AG:    Yes, that is correct.

BT:    You’ve shown these 12th round slips to the promoter, Main Events, and the public has seen the master score sheet which has the scratch-out correction.  Are the individual score slips available for inspection and will you furnish copies to to show to the fans?

AG:    Yes, they are available and I will do my best to get those to you.

BT:    Thank you very much for that.  Now I must ask.  Every time I talk with a boxing judge at ringside, I always ask them, ‘what constitutes a 10-10 round?’ and they always reply ‘it’s rare, there’s almost always a winner,’ that it’s near impossible to have a 10-10 round and it is more likely to occur during a round with very low activity and few punches thrown rather than a round with high activity like the 12th round was last Saturday.  Then on top of that, in a close fight, how can TWO of the judges, surely knowing that they’ve scored the fight nearly even to that point, in good conscience score an even round in the final stanza!?

AG:    It would be armchair quarterbacking for me to talk about their scoring.  All can I say that, it was three judges with a wide variety of experience from three different states/countries on three different sides of the ring, and two of them scored it the same way.  I can’t really say anything else.

BT:    I understand that you don’t want to second-guess your judges, but as head of the commission, you are in charge of training and want consistency in scoring standards.  You must not like to see that, a 10-10 round in such a close fight?

AG:    The way it’s taught is that 10-10 rounds are very rare, but they do exist.  I’m not sure about Mr. Morita, but if you look back at Duane Ford’s scoring history in Fight Fax, I believe you’ll be hard pressed to ever find a 10-10 round that he’s scored.  Duane’s a damn good judge and in this particular case he saw it 10-10.
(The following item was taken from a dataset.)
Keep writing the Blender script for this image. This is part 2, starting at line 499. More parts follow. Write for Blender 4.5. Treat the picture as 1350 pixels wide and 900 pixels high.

BT:    Let’s turn to the refereeing.  Barrera spit out his mouthpiece 3 times, without any point deductions, and he also hit Juarez with many rabbit punches that went un-penalized.  Again, in a fight where 1 point would have changed the outcome, was the refereeing by Raul Caiz acceptable?

AG:    Well actually, I think after the last time his mouthpiece came out, Caiz went to Barrera’s corner and told them that that was the last warning and that the next time there would be a point deduction.  It’s at the referee’s discretion whether to deduct a point or not.  Raul’s worked many, many title fights and he made that call. One has to be in the ring to made the determination if he purposely spit out his mouthpiece or not.  Mr. Barrera’s not a dirty fighter, and he doesn’t have a history of being a dirty fighter.  He gave an interesting explanation after the fight, that it was a new mouthpiece and it didn’t fit properly, and when the corner gave him his old mouthpiece, it stopping coming out.  I accept that explanation.  As far as Mr. Caiz’s decision to not take points, he’s exercised good judgment in the past, and in this case he didn’t make any point deductions because he didn’t feel that Barrera was intentionally spitting out his mouthpiece.

BT:    Armando, as always, thank you very much for your openness, honesty and candidness.  We appreciate your time and look forward to talking with you again down the road.